◆ **Stated goal**
Quote exactly, and only, the lines of the material below from the line with "# dark mulch under the wall" through the line with "mu = k.math('MULTIPLY', mu, k.mr(y, 11.2, 12.2, 1, 0))".
********
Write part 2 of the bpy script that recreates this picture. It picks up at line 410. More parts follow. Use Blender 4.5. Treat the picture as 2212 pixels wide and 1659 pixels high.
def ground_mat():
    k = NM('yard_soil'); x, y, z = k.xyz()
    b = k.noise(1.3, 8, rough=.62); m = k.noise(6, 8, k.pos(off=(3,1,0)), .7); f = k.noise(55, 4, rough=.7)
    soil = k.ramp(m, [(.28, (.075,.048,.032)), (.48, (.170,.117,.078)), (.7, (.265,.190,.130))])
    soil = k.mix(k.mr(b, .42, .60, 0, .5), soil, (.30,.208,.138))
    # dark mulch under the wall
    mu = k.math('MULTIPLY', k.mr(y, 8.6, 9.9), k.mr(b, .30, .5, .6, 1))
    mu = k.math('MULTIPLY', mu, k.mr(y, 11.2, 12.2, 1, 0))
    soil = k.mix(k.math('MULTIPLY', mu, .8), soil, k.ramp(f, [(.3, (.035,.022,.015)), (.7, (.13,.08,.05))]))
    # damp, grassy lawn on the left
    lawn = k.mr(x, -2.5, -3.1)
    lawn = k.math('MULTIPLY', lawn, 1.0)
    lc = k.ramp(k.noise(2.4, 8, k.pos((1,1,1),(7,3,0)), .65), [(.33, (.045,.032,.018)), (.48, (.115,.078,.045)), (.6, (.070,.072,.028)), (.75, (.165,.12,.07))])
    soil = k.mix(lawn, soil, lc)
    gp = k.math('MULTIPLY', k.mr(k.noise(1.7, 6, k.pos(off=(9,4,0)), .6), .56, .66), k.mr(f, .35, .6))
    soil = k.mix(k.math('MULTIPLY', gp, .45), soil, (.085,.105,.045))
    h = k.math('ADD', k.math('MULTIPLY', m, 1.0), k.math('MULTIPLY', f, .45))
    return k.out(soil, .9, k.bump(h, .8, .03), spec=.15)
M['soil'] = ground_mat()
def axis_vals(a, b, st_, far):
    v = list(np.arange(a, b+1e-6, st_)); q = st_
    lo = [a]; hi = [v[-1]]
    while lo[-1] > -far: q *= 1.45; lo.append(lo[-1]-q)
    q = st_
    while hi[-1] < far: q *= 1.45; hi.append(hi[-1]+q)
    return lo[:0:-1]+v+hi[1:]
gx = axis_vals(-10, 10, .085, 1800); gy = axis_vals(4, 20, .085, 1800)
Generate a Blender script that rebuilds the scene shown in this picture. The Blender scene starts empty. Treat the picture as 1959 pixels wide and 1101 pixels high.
********
◆ **The output**
    # dark mulch under the wall
    mu = k.math('MULTIPLY', k.mr(y, 8.6, 9.9), k.mr(b, .30, .5, .6, 1))
    mu = k.math('MULTIPLY', mu, k.mr(y, 11.2, 12.2, 1, 0))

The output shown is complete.